What to produce: Where a line of the listing below includes the word "Write", reproduce that line.

--- Start Data ---

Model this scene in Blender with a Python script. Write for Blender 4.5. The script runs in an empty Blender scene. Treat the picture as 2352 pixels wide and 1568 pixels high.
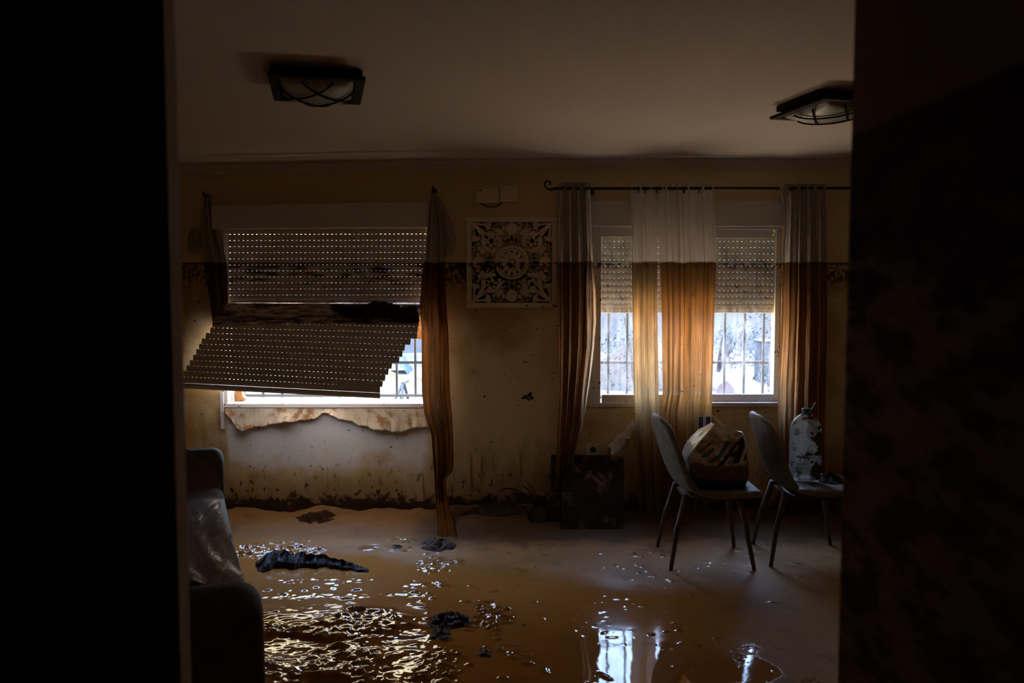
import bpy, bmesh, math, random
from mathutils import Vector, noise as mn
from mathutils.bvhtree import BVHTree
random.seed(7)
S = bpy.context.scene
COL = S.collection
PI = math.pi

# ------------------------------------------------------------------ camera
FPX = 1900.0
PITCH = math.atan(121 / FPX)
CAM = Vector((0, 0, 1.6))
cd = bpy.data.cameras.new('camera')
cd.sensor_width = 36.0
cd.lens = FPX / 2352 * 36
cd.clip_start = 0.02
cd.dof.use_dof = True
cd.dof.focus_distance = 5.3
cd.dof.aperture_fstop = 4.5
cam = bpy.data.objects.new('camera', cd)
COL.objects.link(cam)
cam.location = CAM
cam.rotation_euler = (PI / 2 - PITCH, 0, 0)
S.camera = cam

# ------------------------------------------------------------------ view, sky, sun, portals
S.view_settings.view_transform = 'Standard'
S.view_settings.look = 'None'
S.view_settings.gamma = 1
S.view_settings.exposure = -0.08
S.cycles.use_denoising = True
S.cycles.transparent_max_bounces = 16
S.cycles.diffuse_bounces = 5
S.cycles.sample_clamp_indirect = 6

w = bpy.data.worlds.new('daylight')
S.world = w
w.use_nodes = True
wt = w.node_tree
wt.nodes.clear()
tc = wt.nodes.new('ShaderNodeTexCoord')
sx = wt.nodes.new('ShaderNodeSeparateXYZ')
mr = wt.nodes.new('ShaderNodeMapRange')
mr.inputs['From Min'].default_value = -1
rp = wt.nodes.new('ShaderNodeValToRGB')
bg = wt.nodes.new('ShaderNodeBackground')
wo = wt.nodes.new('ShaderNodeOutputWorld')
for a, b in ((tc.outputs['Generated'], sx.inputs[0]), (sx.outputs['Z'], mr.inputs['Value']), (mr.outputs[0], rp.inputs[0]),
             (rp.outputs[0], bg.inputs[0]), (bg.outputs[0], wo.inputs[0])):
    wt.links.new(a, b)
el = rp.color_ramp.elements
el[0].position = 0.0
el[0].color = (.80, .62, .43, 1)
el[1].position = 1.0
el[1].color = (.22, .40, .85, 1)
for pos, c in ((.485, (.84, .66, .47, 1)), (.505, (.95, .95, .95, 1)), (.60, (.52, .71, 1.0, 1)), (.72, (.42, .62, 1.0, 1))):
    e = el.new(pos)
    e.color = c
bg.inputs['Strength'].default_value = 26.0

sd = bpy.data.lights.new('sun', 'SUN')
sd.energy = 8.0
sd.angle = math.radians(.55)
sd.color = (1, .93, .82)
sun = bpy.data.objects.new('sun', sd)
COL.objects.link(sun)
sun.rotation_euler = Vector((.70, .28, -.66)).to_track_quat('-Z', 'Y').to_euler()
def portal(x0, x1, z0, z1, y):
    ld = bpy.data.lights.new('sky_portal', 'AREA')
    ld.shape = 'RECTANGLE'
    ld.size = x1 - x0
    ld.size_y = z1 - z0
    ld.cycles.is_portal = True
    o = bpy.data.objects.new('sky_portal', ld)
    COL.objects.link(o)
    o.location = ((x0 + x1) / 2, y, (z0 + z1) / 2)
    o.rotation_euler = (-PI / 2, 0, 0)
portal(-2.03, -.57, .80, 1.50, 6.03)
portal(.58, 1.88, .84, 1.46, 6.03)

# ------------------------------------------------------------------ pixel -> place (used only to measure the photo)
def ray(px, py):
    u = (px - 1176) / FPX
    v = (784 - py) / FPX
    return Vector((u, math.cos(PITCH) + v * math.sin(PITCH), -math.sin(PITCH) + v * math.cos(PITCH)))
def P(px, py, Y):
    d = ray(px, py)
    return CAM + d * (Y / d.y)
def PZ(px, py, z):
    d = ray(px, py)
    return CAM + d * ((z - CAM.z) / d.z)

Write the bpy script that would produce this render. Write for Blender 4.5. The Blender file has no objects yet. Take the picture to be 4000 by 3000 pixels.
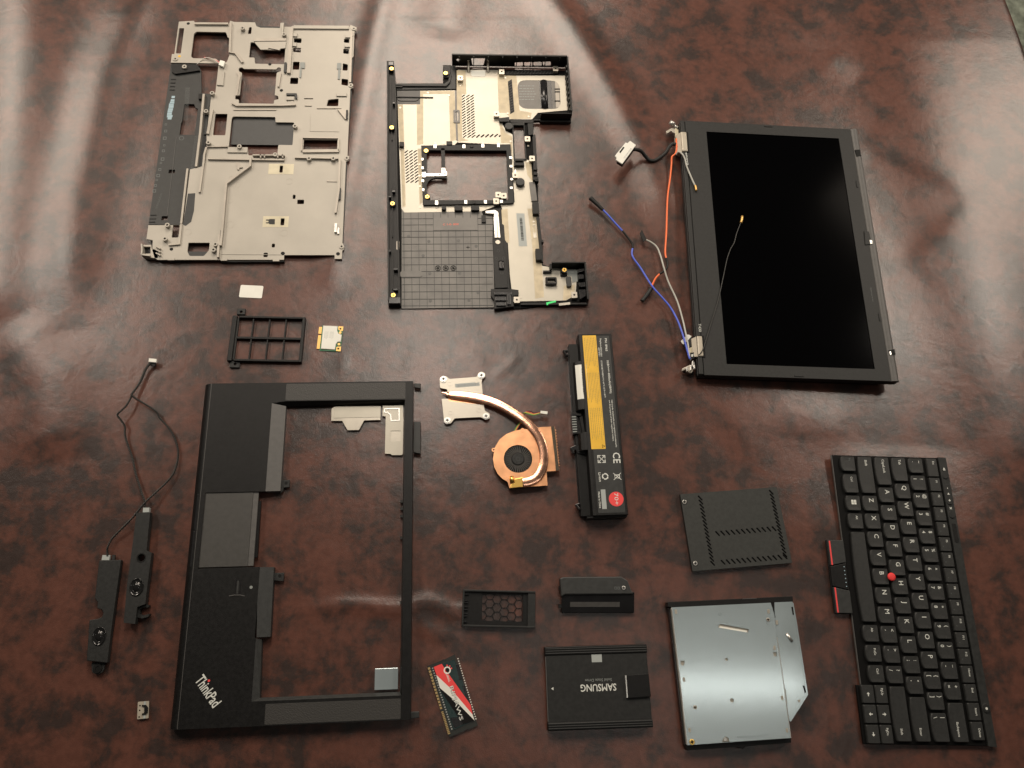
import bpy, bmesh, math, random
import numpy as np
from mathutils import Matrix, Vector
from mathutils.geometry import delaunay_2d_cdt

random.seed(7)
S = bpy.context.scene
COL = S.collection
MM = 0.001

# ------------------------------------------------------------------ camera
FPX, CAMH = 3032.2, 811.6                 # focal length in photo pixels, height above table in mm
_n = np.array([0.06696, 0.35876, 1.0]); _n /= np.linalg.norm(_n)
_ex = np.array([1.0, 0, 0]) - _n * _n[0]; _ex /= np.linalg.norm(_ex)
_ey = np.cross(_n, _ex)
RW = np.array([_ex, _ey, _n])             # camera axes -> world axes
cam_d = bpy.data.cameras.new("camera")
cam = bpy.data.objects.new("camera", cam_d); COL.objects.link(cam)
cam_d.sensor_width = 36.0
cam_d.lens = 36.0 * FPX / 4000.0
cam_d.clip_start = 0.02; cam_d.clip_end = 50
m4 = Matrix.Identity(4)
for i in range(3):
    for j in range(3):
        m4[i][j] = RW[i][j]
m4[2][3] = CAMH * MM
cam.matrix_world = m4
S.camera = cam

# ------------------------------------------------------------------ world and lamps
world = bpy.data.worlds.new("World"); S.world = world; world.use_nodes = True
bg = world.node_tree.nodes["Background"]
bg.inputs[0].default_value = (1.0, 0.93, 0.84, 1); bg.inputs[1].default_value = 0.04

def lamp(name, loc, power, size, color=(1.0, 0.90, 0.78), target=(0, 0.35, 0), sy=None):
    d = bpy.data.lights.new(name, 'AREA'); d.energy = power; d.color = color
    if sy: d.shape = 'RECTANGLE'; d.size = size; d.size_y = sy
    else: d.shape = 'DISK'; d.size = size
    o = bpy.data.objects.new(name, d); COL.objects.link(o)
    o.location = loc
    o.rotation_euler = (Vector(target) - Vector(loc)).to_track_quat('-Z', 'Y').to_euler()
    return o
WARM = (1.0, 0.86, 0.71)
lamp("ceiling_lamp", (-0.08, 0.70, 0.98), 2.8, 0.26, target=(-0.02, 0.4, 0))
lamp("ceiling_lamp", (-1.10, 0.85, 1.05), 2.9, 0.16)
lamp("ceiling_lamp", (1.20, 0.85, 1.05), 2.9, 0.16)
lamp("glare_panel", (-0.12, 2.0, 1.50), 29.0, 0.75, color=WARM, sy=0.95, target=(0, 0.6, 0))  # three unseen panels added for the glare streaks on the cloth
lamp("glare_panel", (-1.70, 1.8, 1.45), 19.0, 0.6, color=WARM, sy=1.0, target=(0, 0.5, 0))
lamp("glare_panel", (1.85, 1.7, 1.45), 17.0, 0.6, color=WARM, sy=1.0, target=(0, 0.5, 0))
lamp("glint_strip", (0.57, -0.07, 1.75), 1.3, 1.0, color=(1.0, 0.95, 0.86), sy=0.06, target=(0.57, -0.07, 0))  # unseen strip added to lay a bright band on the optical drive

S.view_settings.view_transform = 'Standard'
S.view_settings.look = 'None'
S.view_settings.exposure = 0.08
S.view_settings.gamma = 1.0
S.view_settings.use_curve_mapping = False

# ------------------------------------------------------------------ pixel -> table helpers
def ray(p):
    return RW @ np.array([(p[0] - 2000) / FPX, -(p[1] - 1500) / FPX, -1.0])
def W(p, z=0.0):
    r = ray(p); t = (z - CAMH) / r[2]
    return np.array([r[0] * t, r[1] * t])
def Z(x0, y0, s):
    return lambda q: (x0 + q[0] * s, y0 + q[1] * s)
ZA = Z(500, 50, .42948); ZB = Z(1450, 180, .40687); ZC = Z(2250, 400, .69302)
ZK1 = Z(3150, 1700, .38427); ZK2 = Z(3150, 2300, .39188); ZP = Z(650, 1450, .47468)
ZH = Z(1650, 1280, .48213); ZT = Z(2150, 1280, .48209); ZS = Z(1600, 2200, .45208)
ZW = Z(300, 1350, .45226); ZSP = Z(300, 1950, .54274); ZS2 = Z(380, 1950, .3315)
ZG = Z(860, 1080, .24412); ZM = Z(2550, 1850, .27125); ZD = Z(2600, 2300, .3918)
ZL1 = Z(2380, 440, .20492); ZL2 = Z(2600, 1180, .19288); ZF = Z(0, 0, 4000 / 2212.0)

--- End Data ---

Written response:
Model this scene in Blender with a Python script. Write for Blender 4.5. The script runs in an empty Blender scene. Treat the picture as 2352 pixels wide and 1568 pixels high.
Write the bpy script that would produce this render. Write for Blender 4.5. The Blender file has no objects yet. Take the picture to be 4000 by 3000 pixels.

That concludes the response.